Written by John Lounsbury
We have have learned in the past 24 hours that what appears to be an analysis of the published financial statements of a French bank, SocGen (Société Générale), has been interpreted by French authorities as ‘knowingly disseminating false information‘. As a result fines have been levied by the French financial market supervisory authorities against a French analyst-blogger and an American blogger who reported the French work, pursuant to a complaint by the bank.
About 24 hours ago GEI News posted a story by Hilary Barnes about the actions in France which resulted in fines being assessed against Jean-Pierre Chevallier (http://chevallier.biz/) and Mike Shedlock (MISH’S Global Economic Trend Analysis). The fines levied by the Autorité des marchés financiers amount to €10,000 ($13,400) for Chevallier and €10,000 ($10,700) for Shedlock.
A few minutes ago Shedlock posted a summary of the facts involved in this case.
The initial analysis published by Chevalier on 14 August 2011 reported that, using the classification of assets attributed to U.S. Fed Chairman Alan Grenspan, the leverage revealed by published SocGen financial statements was 50:1.
Shedlock was not the only blogger to pick up the Chevalier analysis, which he did in a post 15 August 2011, but Zero Hedge also did the same day Chevallier posted. Zero Hedge was not mentioned in the complaint that resulted in the fines. I guess there are benefits to being anonymous.
On 16 August Forex Crunch provided a statement from SocGen which showed the bank’s own calculations of leverage to be 28:1 or 23:1, depending on accounting convention applied.
This was all happening when SocGen stock was being crushed by rumors of impending bankruptcy.
The core of the disagreement about leverage appears to have centered on the bank carrying peripheral Eurozone country debt as risk-free. This was at a time when the downgrading of Greek debt was occurring and within weeks it was subjected to substantial ‘haircuts’ (devaluation).
In September 2011 The Wall Street Journal published a comprehensive article about the very high leverage of French banks, including SocGen. Shedlock provides a lengthy excerpt from that article.
I have to wonder about the idiocy involved here. Is the message that independent bank analysis is deemed illegal in France? If leverage analysis is reported is it only permissible to do so without risk of facing spurious charges if one remains anonymous?

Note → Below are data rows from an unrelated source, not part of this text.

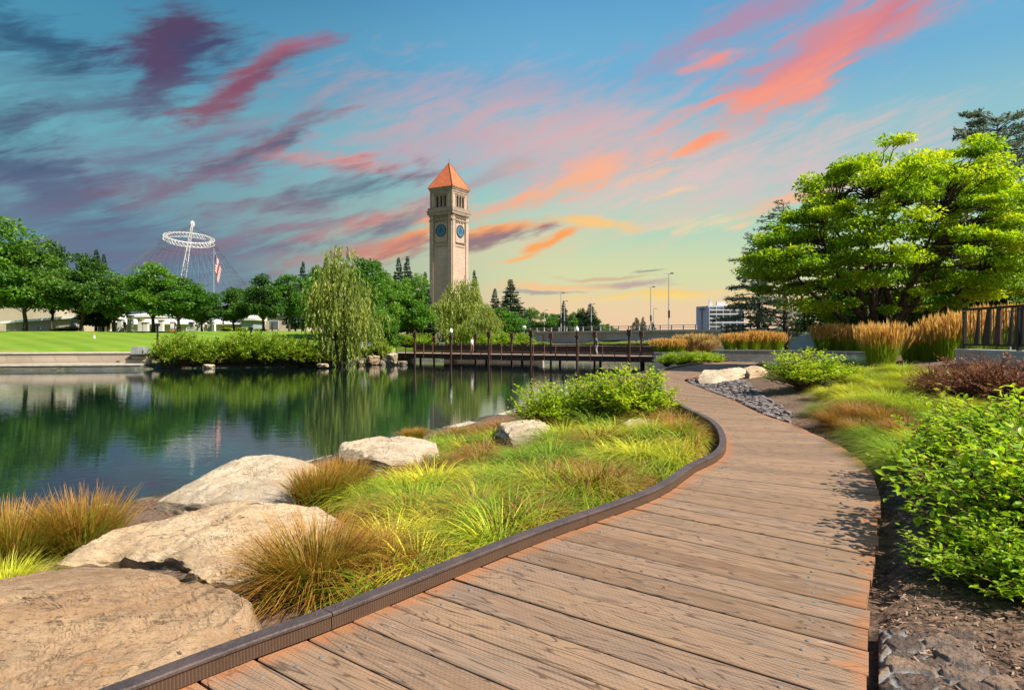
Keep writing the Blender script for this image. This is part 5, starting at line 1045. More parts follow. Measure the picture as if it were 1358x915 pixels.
ap = zt(210); m = MB(); e = .44; c0 = (-S / 2, S / 2, ap); zr_ = z_e + .1
m.add([(-S - e, -e, zr_), (e, -e, zr_), (e, S + e, zr_), (-S - e, S + e, zr_), c0], [(0, 1, 4), (1, 2, 4), (2, 3, 4), (3, 0, 4), (3, 2, 1, 0)]); rf = m.build('roof', MROOF, tower)
m = MB()
for a in ((-S - e, -e), (e, -e), (e, S + e), (-S - e, S + e)): m.tube([(*a, zr_ + .05), (c0[0], c0[1], ap + .05)], .11, 5)
m.tube([(c0[0], c0[1], ap - .1), (c0[0], c0[1], ap + .9)], .06, 5); m.build('ridge', MRIDGE, rf)
# recessed-looking panel frames, arcade band, ledges and dials on every face
for sd_ in range(4):
    f = faceframe(sd_); m = MB(); zc = zt(304.5)
    fbox(m, sd_, 1.15, 1.3, .0, .14, zc - 2.6, zc + 3.2); fbox(m, sd_, S - 1.3, S - 1.15, .0, .14, zc - 2.6, zc + 3.2)
    fbox(m, sd_, 1.15, S - 1.15, .0, .28, zc - 2.75, zc - 2.5); fbox(m, sd_, 1.15, S - 1.15, .0, .22, zc + 2.9, zc + 3.2)
    for q in range(3): fbox(m, sd_, 1.5 + q * 1.02, 2.1 + q * 1.02, .0, .2, zc + 1.85, zc + 2.05); fbox(m, sd_, 1.42 + q * 1.02, 1.52 + q * 1.02, .0, .2, zc + 1.85, zc + 2.9)
    for q in range(8): fbox(m, sd_, 1.3 + q * .45, 1.52 + q * .45, .0, .14, zc - 3.55 - .12 * (q % 2), zc - 3.4)
    m.build('dial_frame', MTRIM, tower)
    dial = MB(); rr = 1.2; th = np.arange(40) / 40 * 2 * np.pi
    for w, r2, mi in ((.10, rr, 0),):
        V = [f(S / 2 + r2 * math.cos(t), w, zc + r2 * math.sin(t)) for t in th]; dial.add(V, [tuple(range(40))], m=0)
    V = [];  
    for t in th:
        for r2, w in ((rr, .02), (rr, .2), (rr + .16, .2), (rr + .16, .02)): V.append(f(S / 2 + r2 * math.cos(t), w, zc + r2 * math.sin(t)))
    dial.add(V, [(i * 4 + j, ((i + 1) % 40) * 4 + j, ((i + 1) % 40) * 4 + j + 1, i * 4 + j + 1) for i in range(40) for j in range(3)], m=1)
    for h in range(12):
        t = h / 12 * 2 * math.pi; u, z_ = S / 2 + .93 * math.sin(t), zc + .93 * math.cos(t); fbox(dial, sd_, u - .05, u + .05, .1, .125, z_ - .12, z_ + .12, 2)
    dl = dial.build('clock_face', [MCLK, MCLKR, MCLKN], tower)
    for L_, a_, w_ in ((.62, .12, .06), (.95, -.06, .04)):
        hm = MB(); P0, P1 = f(S / 2 - math.sin(a_) * .2, .15, zc - math.cos(a_) * .2), f(S / 2 + math.sin(a_) * L_, .15, zc + math.cos(a_) * L_); hm.tube([P0, P1], w_, 4); hm.build('hand', MCLKR, dl)

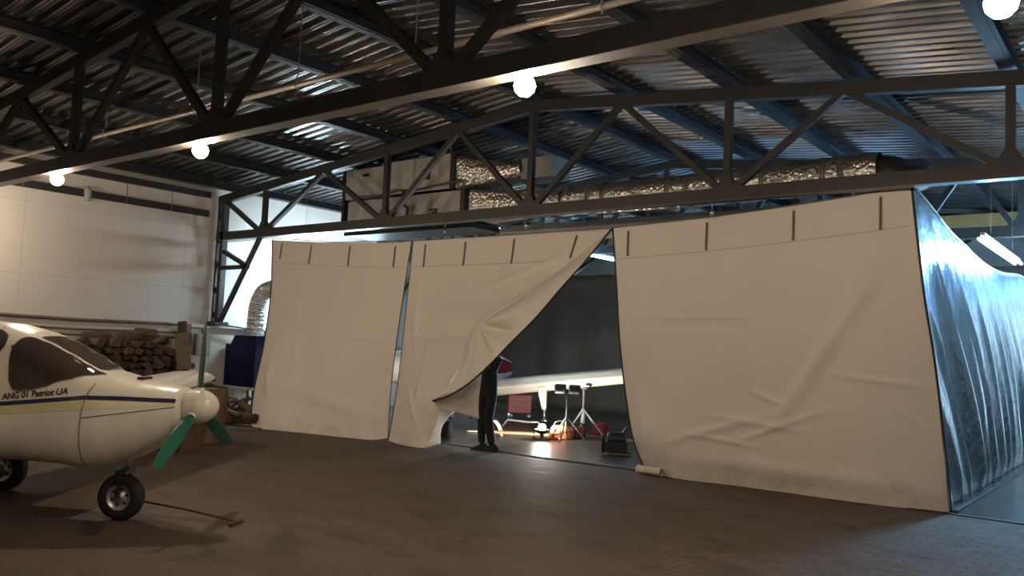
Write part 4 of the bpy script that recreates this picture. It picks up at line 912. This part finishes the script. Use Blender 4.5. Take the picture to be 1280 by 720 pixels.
# orange tool bags
def bag(p, rz, s, label, mat, nm='tool_bag'):
    t = thing(nm, label, 'bag', (p.x, p.y, 0.008), rz)
    def fn(u, v):
        a = 2*PI*u; c, q = math.cos(a), math.sin(a); e = 0.55; k = interp([(0, 0.96), (0.15, 1.0), (0.7, 0.94), (1.0, 0.70)], v)
        return (s[0]/2*k*math.copysign(abs(c)**e, c), s[1]/2*k*math.copysign(abs(q)**e, q)*(1-0.4*v*v), s[2]*v+0.012*nz(a*2, v*3, s[0]))
    m = MB(); m.grid(28, 12, fn, True); m.f += [tuple(range(28))[::-1], tuple(range(28*11, 28*12))]; m.m += [0, 0]; m.build('bag_body', mat, t, True)
    for y in (-0.05, 0.05):
        m = MB(); m.tube([(-0.12, y, s[2]*0.9), (-0.10, y, s[2]*1.2), (0, y, s[2]*1.35), (0.10, y, s[2]*1.2), (0.12, y, s[2]*0.9)], 0.012, 6); m.build('carry_handle', M['black'], t, True)
    m = MB()
    for x in (-0.3, 0, 0.3): m.bar((s[0]*x, -s[1]/2-0.004, 0.02), (s[0]*x, -s[1]/2*0.9-0.004, s[2]*0.8), 0.03, 0.008, (0, 1, 0))
    m.build('bag_webbing', M['black'], t)
bag(fl(700, 549), 0.6, (0.38, 0.26, 0.24), 'orange tool bag beside the work lamp', M['orange'])
bag(fl(722, 548), 0.9, (0.30, 0.24, 0.20), 'dark orange bag behind the black lamp stand', simple('dark_orange_fabric', (0.42, 0.07, 0.03), 0.7, 0, 0.2))
# red tool trolley
q = Vector((-11.2, 14.6, 0))
q = fl(649, 524); t = thing('tool_trolley', 'small red tool trolley on castors under the wing root', 'tool trolley', (q.x, q.y, 0.008), 0.7)
m = MB(); m.box((0, 0, 0.34), (0.50, 0.34, 0.40)); m.build('cabinet', M['redp'], t, bevel=0.01)
for z_ in (0.24, 0.36, 0.48):
    m = MB(); m.box((0, -0.175, z_), (0.44, 0.012, 0.10)); d_ = m.build('drawer', M['redp'], t, bevel=0.003); m = MB(); m.box((0, -0.19, z_+0.02), (0.3, 0.014, 0.012)); m.build('handle', M['steel'], d_)
for x in (-0.2, 0.2):
    for y in (-0.12, 0.12): m = MB(); m.lathe([(0, -0.02), (0.06, -0.02), (0.06, 0.02), (0, 0.02)], (x, y, 0.065), (0, 1, 0), 14); m.build('castor', M['alu'], t, True)
# boards and odds on the floor
m = MB(); m.box((0, 0, 0.015), (1.3, 0.22, 0.03)); o = m.build('floor_board', M['wood'], bevel=0.004); p = fl(655, 543); o.location = (p.x, p.y, 0.008); o.rotation_euler = (0, 0, 0.62); tag(o, 'long lit wooden board lying left of the work lamp', 'board')
p = fl(650, 536); t = thing('steel_frame', 'low white and black metal frame lying behind the board', 'frame', (p.x, p.y, 0.008), 0.6)
m = MB(); m.tube([(-0.35, 0, 0.03), (-0.25, 0, 0.16), (0.15, 0, 0.13), (0.35, 0, 0.14), (0.42, 0, 0.03)], 0.02, 8); m.build('rail', M['white_steel'], t, True)
m = MB(); m.tube([(-0.35, 0.25, 0.03), (-0.2, 0.22, 0.14), (0.2, 0.22, 0.12), (0.42, 0.25, 0.03)], 0.02, 8); m.tube([(-0.25, 0, 0.15), (-0.2, 0.22, 0.14)], 0.015, 6); m.tube([(0.2, 0, 0.13), (0.2, 0.22, 0.12)], 0.015, 6); m.build('rail', M['black'], t, True)
p = fl(616, 540); m = MB(); m.grid(16, 6, lambda u, v: (-0.16+0.32*u, -0.12+0.24*v, 0.02+0.20*math.sin(PI*u)**0.8))
o = m.build('curved_panel', M['paint'], smooth=True, thick=0.006); o.location = (p.x, p.y, 0.0); o.rotation_euler = (0, 0, 0.4); tag(o, 'small curved white panel standing behind the person', 'panel')
p = fl(595, 541); m = MB(); m.box((0, 0, 0.02), (0.34, 0.05, 0.025)); o = m.build('white_strip', M['paint'], bevel=0.003); o.location = (p.x, p.y, 0.008); o.rotation_euler = (0, 0, 0.9); tag(o, 'short white strip on the floor beside the leg', 'strip')
p = fl(620, 546); m = MB(); m.tube([(0, 0, 0.03), (0.12, 0.02, 0.03)], 0.025, 10); o = m.build('spray_can', M['alu'], smooth=True); o.location = (p.x, p.y, 0.008); tag(o, 'small silver can lying on the floor by the shoes', 'can')
p = fl(557, 546); bag(p, 0.4, (0.20, 0.16, 0.26), 'small black bag on the floor below the folded flap', M['cloth_black'], 'black_bag')
p = fl(565, 530); m = MB(); m.tube([(0, 0, 0), (0.03, 0, 0.42)], 0.018, 8); o = m.build('white_rod', M['paint'], smooth=True); o.location = (p.x, p.y, 0.0); tag(o, 'upright white rod just behind the folded flap', 'rod')
# small dark machine at the right of the doorway
p = fl(770, 569); t = thing('small_engine', 'dark little engine on the floor by the right curtain', 'engine', (p.x, p.y, 0.008), 0.5)
m = MB(); m.box((0, 0, 0.12), (0.34, 0.24, 0.16)); m.lathe([(0, -0.14), (0.09, -0.14), (0.11, -0.1), (0.11, 0.1), (0.09, 0.14), (0, 0.14)], (0, 0, 0.24), (1, 0, 0), 20); m.build('engine_block', M['black'], t, bevel=0.01)
m = MB(); m.lathe([(0.10, -0.02), (0.13, -0.02), (0.13, 0.02), (0.10, 0.02), (0.10, -0.02)], (-0.2, 0, 0.15), (1, 0, 0), 22); m.box((-0.2, 0, 0.15), (0.02, 0.2, 0.03)); m.build('flywheel', M['rubber'], t)
m = MB(); m.tube([(-0.1, -0.14, 0.02), (0.22, -0.14, 0.02)], 0.02, 8); m.tube([(-0.1, 0.14, 0.02), (0.22, 0.14, 0.02)], 0.02, 8); m.tube([(0.1, 0, 0.34), (0.14, 0, 0.42), (0.2, 0.02, 0.42)], 0.02, 8); m.build('base_rail', M['cable'], t)
p = fl(785, 553); m = MB(); m.box((0, 0, 0.03), (0.7, 0.1, 0.05)); o = m.build('timber_block', M['board_dark'], bevel=0.004); o.location = (p.x, p.y, 0.008); o.rotation_euler = (0, 0, 0.3); tag(o, 'length of timber beside the dark little engine', 'timber')
p = fl(733, 545); m = MB(); m.box((0, 0, 0.11), (0.26, 0.2, 0.22)); m.box((0, 0, 0.235), (0.16, 0.03, 0.03)); o = m.build('petrol_can', M['redp'], bevel=0.015); o.location = (p.x+0.15, p.y+0.25, 0.008); tag(o, 'red can standing behind the pale jack', 'can')

# ------------------------------------------------------------------ person behind the flap
def skin_mesh(name, joints, edges, mat, parent, root=0, sub=2):
    me = bpy.data.meshes.new(name); me.from_pydata([j[0] for j in joints], edges, []); me.materials.append(mat)
    o = bpy.data.objects.new(name, me); COL.objects.link(o); o.parent = parent
    md = o.modifiers.new('skin', 'SKIN'); md.use_smooth_shade = True
    for i, j in enumerate(joints):
        r = j[1]; sv = me.skin_vertices[0].data[i]; sv.radius = (r, r) if not isinstance(r, tuple) else r; sv.use_root = (i == root)
    s = o.modifiers.new('sub', 'SUBSURF'); s.levels = sub; s.render_levels = sub
    return o
pp = at(606, 520, 9.95)
t = thing('person', 'person in black trousers and black shoes standing behind the folded flap', 'person', (pp.x, 9.95, 0.0), 0)
J = [((0.03, 0, 0.96), (0.15, 0.11)), ((0.04, 0, 1.18), (0.14, 0.10)), ((0.04, 0, 1.38), (0.17, 0.11)), ((0.03, -0.02, 1.50), (0.07, 0.06)), ((0.03, -0.03, 1.56), (0.055, 0.055)),
     ((-0.05, 0, 0.88), 0.105), ((-0.06, 0.0, 0.50), 0.078), ((-0.05, 0.02, 0.09), 0.060),
     ((0.10, 0.02, 0.88), 0.105), ((0.09, -0.03, 0.50), 0.078), ((0.13, 0.04, 0.09), 0.060),
     ((-0.17, -0.01, 1.42), 0.055), ((-0.28, -0.08, 1.20), 0.042), ((-0.24, -0.24, 1.38), 0.032),
     ((0.23, 0.0, 1.40), 0.055), ((0.22, -0.10, 1.20), 0.042), ((0.04, -0.24, 1.36), 0.032)]
E2 = [(0, 1), (1, 2), (2, 3), (3, 4), (0, 5), (5, 6), (6, 7), (0, 8), (8, 9), (9, 10), (2, 11), (11, 12), (12, 13), (2, 14), (14, 15), (15, 16)]
lbl(skin_mesh('body', J, E2, M['cloth_black'], t), 'body in black clothes')
# head with a face, hair
m = MB()
def head(u, v):
    a = 2*PI*u; b = PI*v; x = math.sin(b)*math.cos(a); y = math.sin(b)*math.sin(a); z = math.cos(b)
    fx = 0.075*x*(1-0.18*max(0, -z)); fy = 0.095*y*(1-0.12*max(0, -z)); fz = 0.118*z
    if y < -0.3:
        fy -= 0.022*math.exp(-((x/0.16)**2+((z+0.12)/0.16)**2))                     # nose
        fy += 0.010*math.exp(-(((abs(x)-0.36)/0.16)**2+((z-0.10)/0.10)**2))         # eye sockets
        fy -= 0.006*math.exp(-((x/0.3)**2+((z+0.50)/0.07)**2))                      # lips
    return (0.03+fx, -0.045+fy, 1.665+fz)
m.grid(40, 30, head, True); hd = m.build('head', M['skin'], t, True)
m = MB()
for s in (-1, 1): m.lathe([(0, -0.008), (0.028, -0.006), (0.03, 0.004), (0.018, 0.008), (0, 0.004)], (0.03+s*0.076, -0.035, 1.66), (s, 0.2, 0), 12)
m.build('ear', M['skin'], hd, True)
m = MB(); m.grid(36, 14, lambda u, v: (lambda p: (0.03+(p[0]-0.03)*1.09, -0.045+(p[1]+0.045)*1.08+0.012, 1.665+(p[2]-1.665)*1.08))(head(u, v*0.46)), True); m.build('hair', M['hair'], hd, True)
def hand(wr, dirv, palm, s):
    dv = Vector(dirv).normalized(); pv = Vector(palm).normalized(); sv = dv.cross(pv).normalized(); wr = Vector(wr)
    jj = [(wr, 0.026), (wr+dv*0.04, (0.036, 0.018)), (wr+dv*0.085, (0.038, 0.016))]; ee = [(0, 1), (1, 2)]
    o = skin_mesh('hand', jj, ee, M['skin'], t)
    for k, (off, ln) in enumerate(((-0.030, 0.066), (-0.010, 0.076), (0.011, 0.070), (0.030, 0.056))):
        b = wr+dv*0.085+sv*off; q1 = b+dv*ln*0.45+pv*0.006; q2 = q1+(dv*0.5+pv*0.85).normalized()*ln*0.33; q3 = q2+(pv-dv*0.3).normalized()*ln*0.27
        skin_mesh('finger', [(b-dv*0.02, 0.009), (q1, 0.0085), (q2, 0.008), (q3, 0.007)], [(0, 1), (1, 2), (2, 3)], M['skin'], o, 0, 1)
    b = wr+dv*0.03+sv*(-0.034*s); q1 = b+(dv*0.6-sv*s*0.7).normalized()*0.04; q2 = q1+(dv*0.9+pv*0.5).normalized()*0.034
    skin_mesh('thumb', [(b+sv*s*0.012, 0.011), (q1, 0.010), (q2, 0.008)], [(0, 1), (1, 2)], M['skin'], o, 0, 1)
hand((-0.24, -0.25, 1.39), (-0.1, -0.2, 0.9), (0.2, -0.7, -0.6), 1); hand((0.03, -0.25, 1.37), (-0.5, -0.15, 0.7), (-0.3, -0.7, -0.6), -1)
for x, y, r_ in ((-0.05, 0.02, 0.3), (0.13, 0.04, -0.2)):
    def shoe(u, v):
        a = 2*PI*u; c, s = math.cos(a), math.sin(a); l = 0.145; h = interp([(0, 0.0), (0.15, 0.012), (0.6, 0.05), (1, 0.105)], v); k = interp([(0, 0.98), (0.2, 1), (0.6, 0.82), (1, 0.40)], v)
        yy = -l*c*k*(1 if c < 0 else 1.05)-0.04*(1-v); return Vector((0.047*s*k*(1-0.15*c), yy, h*(1-0.35*max(0, c)*v)))
    m = MB(); m.grid(28, 10, shoe, True); m.f += [tuple(range(28))[::-1]]; m.m += [0]
    o = m.build('shoe', M['cloth_black'], t, True); o.location = (x, y, 0.009); o.rotation_euler = (0, 0, -0.9+r_)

Mike Shedlock summarizes his take and planned action:
The Witch hunt is now over and I was fined nearly as much as Chevallier. It’s absurd enough to fine someone for a quote, and even more so when the facts are accurate.
The AFM has no jurisdiction over me, so they won’t collect. As a US citizen living in the US, I am not subject to the absurdities of French laws, or French witch hunts. All they get from me is a vow to never go to France.
Best wishes to Chevallier in his fight against absurd fines and bureaucratic madness gone wild. Hopefully he can use the article from the WSJ in his defense.